The Google Doc was a guidebook that provided strategies for organizing locally to pressure elected officials to resist Trump. Thousands of local Indivisible chapters sprouted across the country, at least two of them in Baltimore County.

The organization’s first big effort was a successful defense of the Affordable Care Act against Trump’s effort to have Congress repeal it.

The mission, as stated at Indivisible.org, is to “elect progressive leaders, rebuild our democracy and defeat the Trump agenda . . . and an alliance of white nationalists and the ultra-rich actively working to further undermine democracy and cement their hold on power.”

At Sunday’s meeting, groups were formed to handle social media, produce a newsletter, work on legislation and lobby legislators and conduct outreach efforts.

“It’s very start-uppie,” Rosenstock told The Brew.
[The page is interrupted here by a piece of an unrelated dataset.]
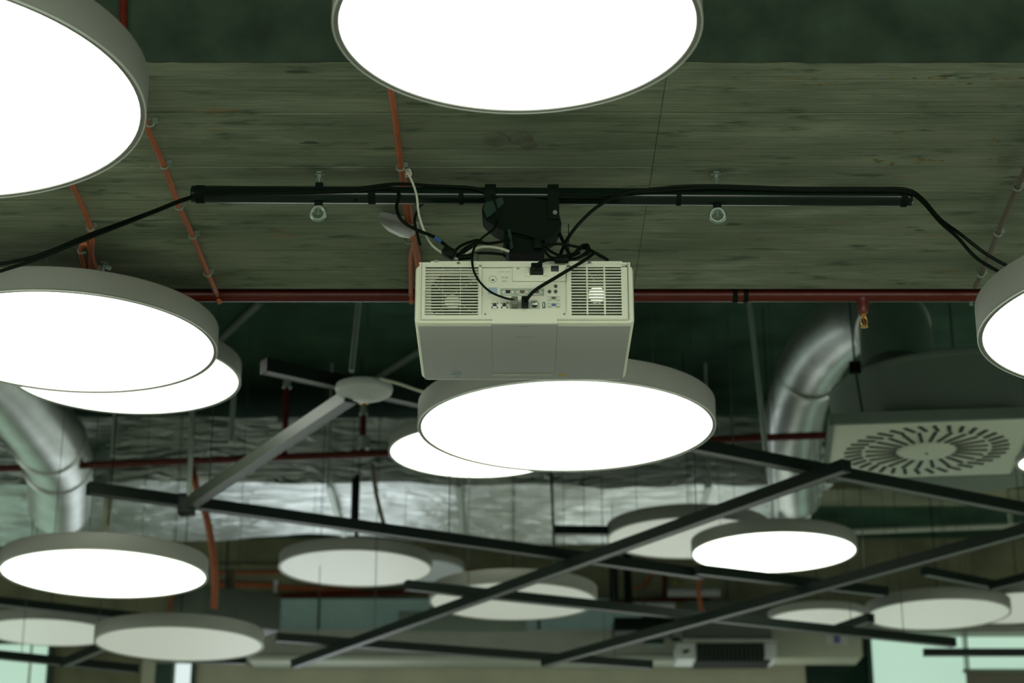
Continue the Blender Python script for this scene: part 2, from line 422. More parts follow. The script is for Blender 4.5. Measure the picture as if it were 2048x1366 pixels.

But the sentiment was clear, she says: People expressed a desire for a focused effort against Trump.

“They want,” says Rosenstock, “to have Democrats really put their foot down and be an opposition party.”

What’s Next

The group’s next activity is a virtual town hall Wednesday night with both Maryland’s Democratic senators, Chris Van Hollen and Angela Alsobrooks.

There’s also a meeting scheduled for Friday morning in Washington with Alsobrooks.